Dès 2016, l’inspection générale de l’administration alertait sur la vétusté des réseaux radio à bas débit. Le 18 octobre 2017, Emmanuel Macron, devant les forces de sécurité, s’engage à son déploiement le plus rapide possible.
Si le projet est rapidement amorcé au ministère de l’Intérieur, le morceau est de taille. Le nouveau téléphone rouge bénéficiera à plusieurs périmètres ministériels (Premier ministre, intérieur, armées, justice, santé, transition écologique, collectivités territoriales et cohésion des territoires, budget), ainsi qu’à des acteurs des collectivités non étatiques, comme les services départementaux d’incendie et de secours et les polices municipales.
300 000 fonctionnaires doivent l’utiliser. RFF se substituera notamment aux réseaux de télécommunications sécurisés de la gendarmerie (Rubis), des pompiers (Antares), de la police (Acropol) ou au réseau interministériel de téléphonie (Rimbaud, pour les ministères).
Six fonctionnaires pour un projet à un milliard d’euros
Et les études préliminaires réalisées place Beauvau ne sont pas pour rassurer sur l’ampleur du projet : il en coûterait quasi un milliard d’euros aux contribuables pour se doter d’un nouveau téléphone rouge à la française. Or, seuls six fonctionnaires sont alloués au projet. À l’intérieur, on aime à rappeler que l’ESN (Emergency Services Network) britannique avait, lui, mobilisé cent agents publics.

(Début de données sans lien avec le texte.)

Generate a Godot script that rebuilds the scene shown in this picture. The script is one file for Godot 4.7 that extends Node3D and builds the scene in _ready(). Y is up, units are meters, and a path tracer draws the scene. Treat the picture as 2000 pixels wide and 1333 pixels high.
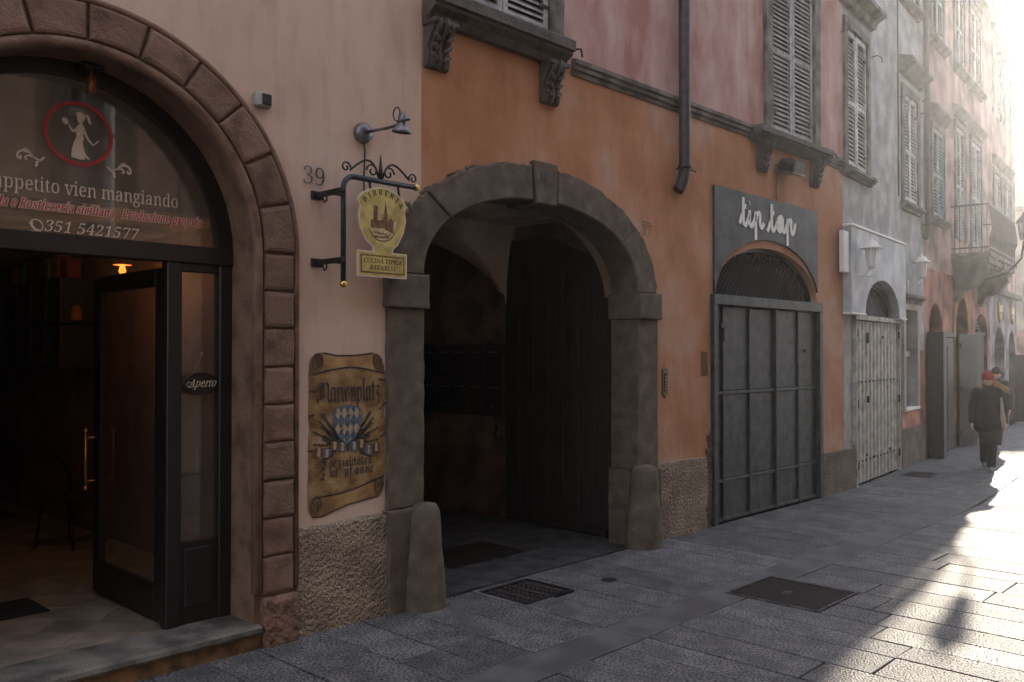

Le constat est clair : les services n’y arriveront pas seuls. Peu de compétences techniques sont disponibles en interne dans le domaine des télécommunications, et la diversité des domaines à couvrir dans le cadre de l’élaboration du projet RRF dépasse de loin ce que l’équipe de fonctionnaires peut faire seule.
Rapidement, la mission de préfiguration (MPRRF), puis la direction du programme du RRF (DPRRF) optent pour le recours à un consultant extérieur.
Le marché-cadre de la Direction interministérielle à la transformation publique, le cabinet de conseil interne à l’État, colle parfaitement.
Parmi les cabinets présélectionnés par l’État pour l’accompagner dans sa transformation entre 2018 et 2022, c’est alors au tour de Roland Berger d’être choisi. A fortiori, Beauvau crédite le cabinet d’une bonne expertise dans les télécommunications et d’un réseau solide auprès des opérateurs de téléphonie, des industriels, mais également dans les services de l’État (Roland Berger est l’un des cabinets les plus actifs dans le secteur public français). Tout ce petit monde étant concerné.
Roland Berger, allô j’écoute
Au premier semestre 2019, Roland Berger monte à bord. D’abord pour la préfiguration, puis dans le cadre d’une phase d’accélération du programme : jusqu’à 15 consultants se mettent à pied d’œuvre, aux côtés de l’équipe de fonctionnaires entre temps augmentée à 8 personnes.
Tout y passe : le pilotage du programme, sa modélisation économique, le sourcing d’acteurs pertinents dans les secteurs industriels concernés, la définition de l’architecture technique cible, l’expression des besoins fonctionnels, mais également les benchmarks internationaux. Pour ces derniers, il y a de quoi s’inspirer à l’international : le First Net aux États-Unis, Virve 2.0 en Finlande, Safe Net en Corée (sur ces parangonnages dont les consultants sont les spécialistes, voire ici).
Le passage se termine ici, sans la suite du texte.